Fitch Ratings today assigns an underlying 'A' long-term rating to New Jersey Turnpike Authority's (NJTA, or the authority) approximately $154.1 million of turnpike revenue bonds, series 2004A (multimodal put bonds), approximately $103.6 million of turnpike revenue bonds, series 2004B (growth and income securities), and approximately $154 million of turnpike revenue bonds, series 2004C (current interest bonds). Depending upon the economics of the transaction at the time of the sale, an additional $157 million of series 2004C bonds may also be issued to refund certain outstanding series 2000A maturities. The series 2004A-C bonds are expected to sell via negotiation lead by Morgan Stanley on or about Dec. 8, 2004. An insurer whose financial insurer strength is rated 'AAA' by Fitch is expected to insure the bonds. Final maturity for the series 2004A-C bonds occurs on Jan. 1, 2035.
At this time, Fitch also affirms the underlying 'A' rating on the outstanding (approximately) $4.5 billion New Jersey Turnpike Authority revenue bonds. The bonds are secured by the net revenues of the New Jersey Turnpike (turnpike) and the Garden State Parkway (parkway), i.e. tolls, charges, and rents, among others, less operating expenses from highway activities.
The Rating Outlook is revised to Negative from Stable, reflecting the growing financial pressure facing the NJTA. This Negative Rating Outlook is based upon a more aggressive revenue, expense, and debt profile. It also incorporates the near-term inability to support all operating and capital needs (including reserves) on a current basis without the drawdown of liquidity. While in the past, the authority has successfully reduced operating costs and has generated higher margins in recent years, the ability to identify cost savings is more challenging. As a result, the dependence of the financial plan on low levels of expense growth may be difficult to sustain. Since 2000, the authority has stepped up its capital reinvestment program. However, with the consolidation of the turnpike with the parkway, considerable level of capital investment remains to be made.
The 'A' rating reflects the extremely strong and stable traffic profile of the turnpike and the parkway and the considerable economic rate-making flexibility retained by NJTA to increase toll rates on both roads when needed. Operations of the parkway were consolidated with the NJTA on July 9, 2003 following dissolution of the New Jersey Highway Authority (authority). While the consolidation aimed at achieving more streamlined bureaucracy, administrative savings, and important transportation coordination, the combination also created financial capacity for NJTA to begin making necessary near-term improvements on the parkway and improvements to alleviate the turnpike's chronic congestion points and to renew aging infrastructure. Importantly, Fitch notes that necessary projects relating to long-term capital replacement and constrained capacity on both the turnpike and parkway are still unfunded mandates of the newly consolidated entity. The timetable and sources of funding for these projects are currently under study as part of a comprehensive strategic planning effort expected to be completed by NJTA during early 2005. Timely action in connection with this effort will be an important factor in maintaining the current rating.
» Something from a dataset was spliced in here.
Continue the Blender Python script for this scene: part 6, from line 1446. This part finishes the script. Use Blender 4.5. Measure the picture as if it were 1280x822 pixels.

Ongoing credit concerns include the narrow levels of the financial margin in the financial forecast to deal with slower revenue growth, though NJTA's ability to take remediative actions to maintain compliance with bond covenants, make state payments, and fund capital projects is an important mitigating factor. Additionally, debt metrics remain high compared with other turnpikes. While NJTA's considerable economic rate-making flexibility provides the ability to increase toll rates to fund necessary improvement projects, the authority's political rate-making flexibility is more limited.
Current financial operations of the NJTA (in fiscal 2003), including approximately six months of parkway financials, remain healthy, reflecting an operating margin of approximately 52%, and providing 1.6 times (x) coverage of senior debt service and 1.2x coverage of total obligations (debt service and reserves). Baseline projections reviewed by Fitch, inclusive of approximately $18 million-$22 million of revenues related to the planned elimination of an EZ Pass discount, indicate declining debt service coverage as rising expenditures and capital and debt service costs increase pressure on NJTA's finances. Coverage on a combined basis (debt service plus reserves) is forecast to remain at or about 1.0x. While it appears likely that the discount will be approved, if it is not, the authority's financial flexibility will become further pressured.
During early December 2004, interim acting Governor Cody is expected to announce an expansion of the lane-widening project on the turnpike. The project, which is currently estimated at approximately $1.5 billion, will expand roadway lanes between interchanges 6A and 8A, a major traffic choke point on the turnpike. As significant amounts of engineering and other environmental work need to be completed prior to commencement of the project, any related financing is at least several years away. NJTA has indicated the possibility of raising tolls in support of this effort, though the level of any such increase would depend upon NJTA's ability to obtain funding from other sources. Fitch notes that tolls raised to fund a portion of costs associated with widening of the turnpike does not lessen the financial burden of NJTA to find sources of funding for other major parkway and turnpike capital projects.